Retail: Spot, then fix policy misrepresentations by brick & mortar staff
80% of customers reported switching brands due to poor customer experience, and 43% of respondents indicated that they were at least somewhat likely to switch brands after a single negative customer service interaction (Qualtrics and ServiceNow).
In short, companies cannot afford a poor customer service experience — from both a financial and a brand perspective.
Yet, issues arise. It’s inevitable.
Consider the following example: A large retailer's corporate policy clearly states a one-year warranty, but customer service calls reveal a pattern that suggests a discrepancy between the policy and what customers actually believe.
Leaders are hearing anecdotes that customers think the warranty is actually two years.
Leaders want to know: "We've heard from our support team that customers think the warranty is two years, not one. Is this an isolated incident from one store, or is it a more widespread, systemic issue? Also, what's the reason customers think it's two years when it's actually one?
Real-time conversation intelligence reveals the answers.
- Behavior monitoring spots when customers think a two-year warranty is in effect.
- Bespoke dashboards track these occurrences by location, revealing significant variations across stores.
- The data show that warranty confusion occurs at different rates in Des Moines, St. Louis, Sunnyvale, and Boise, with some locations exhibiting significantly higher resolution rates than others.
Real-time conversation intelligence allows natural language investigation of how these conversations are unfolding. When leaders ask, "Why are more conversations resolved in Boise compared to other store locations?", the system provides a detailed analysis, with evidence to back up its conclusions.
Analysis from conversations in Boise reveals a key insight: Redirection to the store. Agents in Boise redirect callers to consult the point-of-sale store to gain clarity on their warranty length. This follows policy protocol and leads to higher resolution rates.
With this insight, leaders can now take a few actions, such as:
- Send policy reminders to stores where misrepresentations occur frequently (or to all stores, if necessary).
- Create a branching guided workflow to direct contact center agents in real time through warranty policies and return/repair options.
Retailers can now distinguish between systemic training issues at specific locations versus contact center handling procedures, allowing them to address the root cause of warranty misrepresentations rather than just "managing the aftermath."
From policy confusion to customer clarity: How AI-Powered conversation intelligence improves retail operations
With Cresta AI Analyst, leaders can ask natural-language questions about their customer conversations and get instant answers backed by real conversation data.
Rather than spending weeks organizing comprehensive store assessments or depending on scattered feedback reports, retailers can systematically identify and address communication gaps as they happen across all locations.

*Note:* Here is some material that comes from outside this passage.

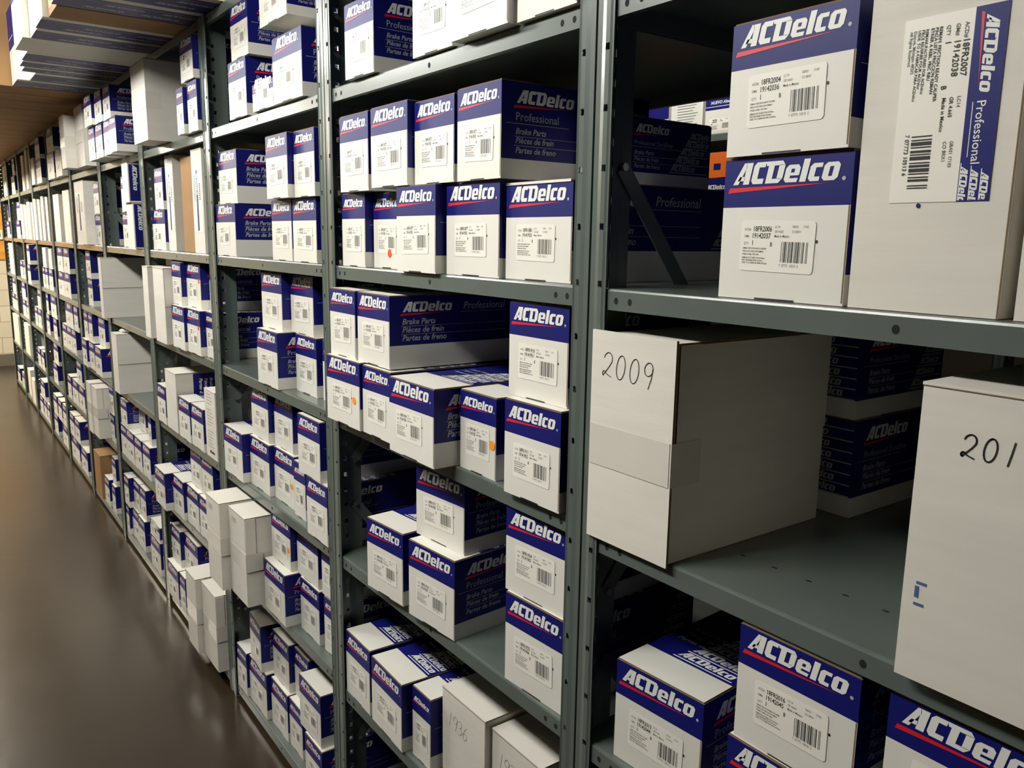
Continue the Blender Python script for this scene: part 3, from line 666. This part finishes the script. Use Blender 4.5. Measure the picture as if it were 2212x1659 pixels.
(8,3,0,'A',-6.088,0.217,0.008,0.3,0.4805,0.157,0.0,{}),
(8,3,1,'A',-5.995,0.236,0.008,0.3,0.6385,0.157,0.0,{}),
(8,4,0,'A',-6.258,0.18,0.008,0.3,0.8295,0.157,0.0,{}),
(8,4,0,'A',-5.882,0.186,0.008,0.3,0.8295,0.157,0.0,{}),
(8,4,1,'A',-6.185,0.128,0.008,0.3,0.9875,0.157,0.0,{}),
(8,4,1,'A',-5.933,0.282,0.008,0.3,0.9875,0.157,0.0,{}),
(8,5,0,'A',-6.244,0.119,0.008,0.3,1.1825,0.157,0.0,{}),
(8,5,0,'A',-6.099,0.139,0.008,0.3,1.1825,0.157,0.0,{}),
(8,5,0,'A',-5.911,0.214,0.008,0.3,1.1825,0.157,0.0,{}),
(8,5,1,'W',-6.115,0.185,0.002,0.3,1.3405,0.144,0.0,{}),
(8,5,1,'W',-5.887,0.162,0.014,0.3,1.3405,0.138,0.0,{}),
(8,6,0,'W',-6.361,0.132,-0.004,0.3,1.5355,0.304,0.0,{}),
(8,6,0,'W',-6.215,0.106,0.008,0.3,1.5355,0.298,0.0,{}),
(8,6,0,'W',-6.09,0.11,0.02,0.3,1.5355,0.292,0.0,{}),
(8,6,0,'W',-5.961,0.119,0.002,0.3,1.5355,0.31,0.0,{}),
(8,6,0,'W',-5.827,0.105,0.014,0.3,1.5355,0.304,0.0,{}),
(8,7,0,'W',-5.955,0.169,-0.042,0.3,1.9245,0.18,0.0,{}),
(8,7,0,'A',-5.781,0.076,-0.03,0.3,1.9245,0.157,0.0,{}),
(8,7,0,'A',-5.699,0.082,-0.03,0.3,1.9245,0.157,0.0,{}),
(8,7,0,'A',-5.612,0.091,-0.03,0.3,1.9245,0.157,0.0,{}),
(8,7,1,'A',-5.761,0.24,-0.03,0.3,2.0825,0.1415,0.0,{}),
(9,2,0,'A',-7.17,0.215,0.008,0.3,0.0505,0.157,0.0,{}),
(9,2,0,'A',-6.91,0.174,0.008,0.3,0.0505,0.157,0.0,{}),
(9,2,0,'A',-6.708,0.153,0.008,0.3,0.0505,0.157,0.0,{}),
(9,2,1,'A',-7.033,0.268,0.008,0.3,0.2085,0.157,0.0,{}),
(9,3,0,'A',-7.033,0.198,0.008,0.3,0.4805,0.157,0.0,{}),
(9,3,0,'A',-6.791,0.173,0.008,0.3,0.4805,0.157,0.0,{}),
(9,4,0,'A',-6.977,0.169,0.008,0.3,0.8295,0.157,0.0,{}),
(9,4,0,'A',-6.778,0.219,0.008,0.3,0.8295,0.157,0.0,{}),
(9,4,1,'A',-6.714,0.259,0.008,0.3,0.9875,0.157,0.0,{}),
(9,5,0,'A',-6.863,0.206,-0.03,0.3,1.1825,0.157,0.0,{}),
(9,5,1,'A',-6.807,0.19,-0.03,0.3,1.3405,0.157,0.0,{}),
(9,6,0,'W',-7.275,0.142,-0.004,0.3,1.5355,0.288,0.0,{}),
(9,6,0,'W',-7.128,0.112,0.008,0.3,1.5355,0.282,0.0,{}),
(9,6,0,'W',-7.011,0.133,0.02,0.3,1.5355,0.3,0.0,{}),
(9,6,0,'W',-6.855,0.165,0.002,0.3,1.5355,0.294,0.0,{}),
(9,6,0,'W',-6.669,0.158,0.014,0.3,1.5355,0.288,0.0,{}),
(9,7,0,'W',-7.062,0.162,0.008,0.3,1.9245,0.278,0.0,{}),
(9,7,0,'W',-6.881,0.142,0.02,0.3,1.9245,0.292,0.0,{}),
(9,7,0,'W',-6.72,0.128,0.002,0.3,1.9245,0.2995,0.0,{}),
(9,7,0,'W',-6.587,0.152,0.014,0.3,1.9245,0.2995,0.0,{}),
(10,2,0,'W',-8.145,0.221,0.02,0.3,0.0505,0.254,0.0,{}),
(10,2,0,'W',-7.667,0.233,0.002,0.3,0.0505,0.228,0.0,{}),
(10,3,0,'W',-7.964,0.361,0.008,0.3,0.4805,0.28,0.0,{}),
(10,4,0,'A',-7.896,0.261,0.008,0.3,0.8295,0.157,0.0,{}),
(10,4,0,'A',-7.599,0.194,0.008,0.3,0.8295,0.157,0.0,{}),
(10,4,1,'A',-7.865,0.299,0.008,0.3,0.9875,0.157,0.0,{}),
(10,5,0,'A',-7.819,0.226,0.008,0.3,1.1825,0.157,0.0,{}),
(10,5,0,'A',-7.556,0.179,0.008,0.3,1.1825,0.157,0.0,{}),
(10,5,1,'W',-7.558,0.209,0.02,0.3,1.3405,0.15,0.0,{}),
(10,6,0,'A',-7.832,0.307,0.008,0.3,1.5355,0.157,0.0,{}),
(10,6,1,'A',-7.696,0.301,0.008,0.3,1.6935,0.157,0.0,{}),
(10,7,0,'A',-7.931,0.283,0.008,0.3,1.9245,0.157,0.0,{}),
(10,7,1,'A',-7.766,0.199,0.008,0.3,2.0825,0.1415,0.0,{}),
(11,2,0,'A',-9.029,0.268,0.008,0.3,0.0505,0.157,0.0,{}),
(11,2,0,'A',-8.589,0.207,0.008,0.3,0.0505,0.157,0.0,{}),
(11,3,0,'W',-8.929,0.52,0.002,0.3,0.4805,0.29,0.0,{}),
(11,4,0,'A',-8.862,0.308,0.008,0.3,0.8295,0.157,0.0,{}),
(11,4,0,'A',-8.55,0.287,0.008,0.3,0.8295,0.157,0.0,{}),
(11,4,1,'A',-8.704,0.31,0.008,0.3,0.9875,0.157,0.0,{}),
(11,5,0,'W',-8.848,0.578,0.014,0.3,1.1825,0.3,0.0,{}),
(11,6,0,'A',-8.748,0.262,0.008,0.3,1.5355,0.157,0.0,{}),
(11,6,0,'W',-8.481,0.218,0.02,0.3,1.5355,0.288,0.0,{}),
(11,6,1,'A',-8.508,0.023,0.008,0.3,1.6935,0.157,0.0,{}),
(11,7,0,'W',-8.745,0.178,0.014,0.3,1.9245,0.182,0.0,{}),
(11,7,0,'W',-8.562,0.299,-0.004,0.3,1.9245,0.28,0.0,{}),
]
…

Whether a retailer needs to understand warranty confusion patterns, identify which stores require additional training, or determine the most effective contact center protocols,
AI-powered insights provide immediate clarity where manual processes leave gaps.
Scattered reports of "We keep hearing that customers ... " turn into granular insight, thanks to Cresta AI Analyst, and lead to targeted solutions rather than broad, often ineffective "quick fixes."

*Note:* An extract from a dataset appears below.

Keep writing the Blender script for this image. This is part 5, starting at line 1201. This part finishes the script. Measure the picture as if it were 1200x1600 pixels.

Ultimately, this shift enables policy management to transition from reactive problem-solving to proactive customer experience optimization, allowing retailers to maintain consistent communication across all customer touchpoints.
This approach enables retailers to move beyond guesswork and broad policy reminders to targeted interventions based on actual customer conversation patterns. Instead of training all locations on warranty policies, retailers can focus resources most strategically on stores where misrepresentations actually occur most frequently.